Museum Informatics explores the socio-technical issues that arise when people, information, and technology interact in museums.
Information technology is used in many ways to interpret and provide access to the objects in the museum collection.
Museums struggled for a while with the idea of introducing new technologies into the user experience.
I worked in museums for 16 years and recall the uphill battle that took place within the community to come to terms with using media based technologies. Museums were very comfortable with more traditional forms of access and interpretation such as exhibitions, catalogues, tours, and lectures until just a few years ago.
Museums started out with static collection databases and online collections that accompany exhibits but today the web has changed from being simply about search to being about social context and museums are coming up with innovative ways to share collections.
Web 2.0 includes web-based applications with an “architecture of participation,” that is, one in which users generate, share, and curate the content. Web 1.0 is passive; you are a viewer, a consumer. Web 2.0 is about participating in the process.
Let’s look at a few ways museums are using this technology.
Earlier this week we looked at controlled vocabularies such as Library of Congress Subject Headings and Art and Architecture Thesaurus, in which words have a specific meaning. Folksonomy and social tagging can add multi-cultural and multilingual perspectives, engage new users, expose how works of art are perceived as well as help staff. Of course, some will argue, there’s also the downside to it in that it can become messy.
I’m sure everyone is familiar with this concept as it’s become popular on quite a few different sites. Flickr, Delicious, Pinterest, Tumblr, as well as some libraries.
Brooklyn Museum has utilized social tagging in their online catalog. I like this example of social tagging because you can see the text of the traditional catalog record for this bicycle as well as the tags that users added. Ever since I first saw this bike it reminded me of the bike in Pee Wee’s Big Adventure and someone else apparently thought so because they added the tag Pee Wee. If I were to search for this bike I would type in “Pee Wee Herman bike.” Without that tag this would not come up
Crowdsourcing
Similar to social tagging, museums and archives have started asking the public to transcribe documents that they make available online so that they are text searchable.
For example, you can become a Smithsonian digital volunteer in their transcription center.
The National Archives (while not a museum, I’ll plug my work here!) also has a transcription program that is geared toward getting all of their records online and searchable. Much of this work can be done online and both allows the community to pitch in as volunteers and makes more material accessible faster.
It’s no secret that museums have some OLD STUFF! Because of this quite a bit of what some museums have are in the public domain. This means that they can share their collections online without running into copyright restrictions.
Several museums (as well as archives, libraries and other cultural repositories) are sharing their collections through Flickr Commons. Commons was started as part of an agreement between Flickr and the Library of Congress. Other institutions started to join and can post photographs that are in the public domain.
Getty Institute and the J. Paul Getty Museum make digital images of their holdings that are in the public domain available for download. The artwork is high-resolution and free for users to use in any way they would like.

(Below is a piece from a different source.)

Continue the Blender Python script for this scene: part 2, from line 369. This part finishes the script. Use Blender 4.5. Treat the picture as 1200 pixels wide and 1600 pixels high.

The Metropolitan Museum of Art is also providing high-resolution scans of public domain works in the museums available for download (although they do specifically say that it is for non-commercial use) and use without a fee.
Google Art Project, while not all in the public domain, shares content from 758 art repositories through museum views with google mapping technology, item level information and high-resolution images.
Museums have also been scanning some of their artifacts with a 3-D printer and making them available online for users to print out. The Art Institute of Chicago is using 3D printing as part of their public programs. The Smithsonian has implemented this technology by allowing field researchers to scan specimens at their original site to bring back, use of 3-D date for educational purposes (take a look at the video in this link if you can) and for conservators to benchmark an artifact’s condition state.
There are a lot more ways that museums are using technology to share their collections including creating API’s, blogging, and podcasts. Look through what museums are doing, discover things that I haven’t explored here, and comment on any and all ways museums are using technology. What do you think works? Do you find some of this useful/clunky/exciting? Let’s have a discussion about museums and technology!